Ello is not going to grow as quickly as possible. Last year we did everything we could to slow growth, and to allow time for Ello to grow the right way. We’re keeping that course. Ello will grow in other ways — in quality, in positivity, through community, and in new features and updates designed to support a visual network filled with love, light, and unbridled creativity. – Paul Budnitz, Founder and CEO of Ello

Ello is a social network. It is also a public benefit corporation. Similar to many startups, it doesn’t have public user numbers, but it does have millions in funding. It is no longer seen as a “Facebook killer”, but now serves a niche community of creators with its ad-free revenue model and troll-free user base. With the average internet user having accounts on over 6 social networks, there’s hope for Ello to be one among many, even if it is not the biggest. Hopefully it will have the time – and the money – to become profitable before venture capital either forces it to sell-out or shut down. Like Twitter, it can “still be a very successful smaller business for a highly engaged audience.”
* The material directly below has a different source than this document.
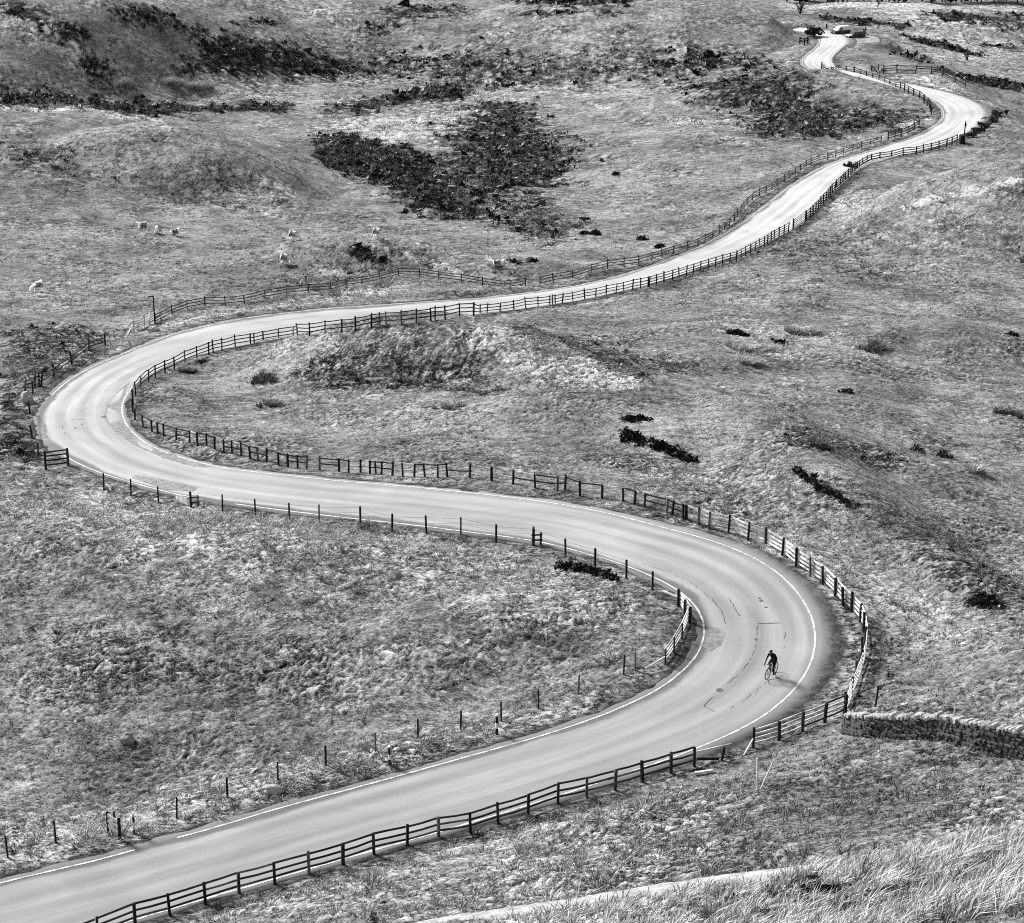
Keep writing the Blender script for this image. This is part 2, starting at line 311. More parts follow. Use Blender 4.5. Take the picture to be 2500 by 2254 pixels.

“Verizon has two choices in my view. They can either let everything as is, and Tumblr will forever be a small service you provide for the benefit of a small quirky community that nobody gets or is able to make money out of, or they change what Tumblr in essence is,” writes Rocha. – Fast Company

Though tech companies have a real potential to alter the landscape of what it means to be a corporation through certifications and alternate legal structures, these are only small steps toward better companies, rather than “disruptions”, in the parlance of Silicon Valley. The unspoken belief is that the arbiter of future success is past success, which furthers the inequality between the successful and the success-less. Maybe one day the sharing economy will share success too.

It is a shame that nearly all good things stay small. Perhaps we shouldn’t disrupt them.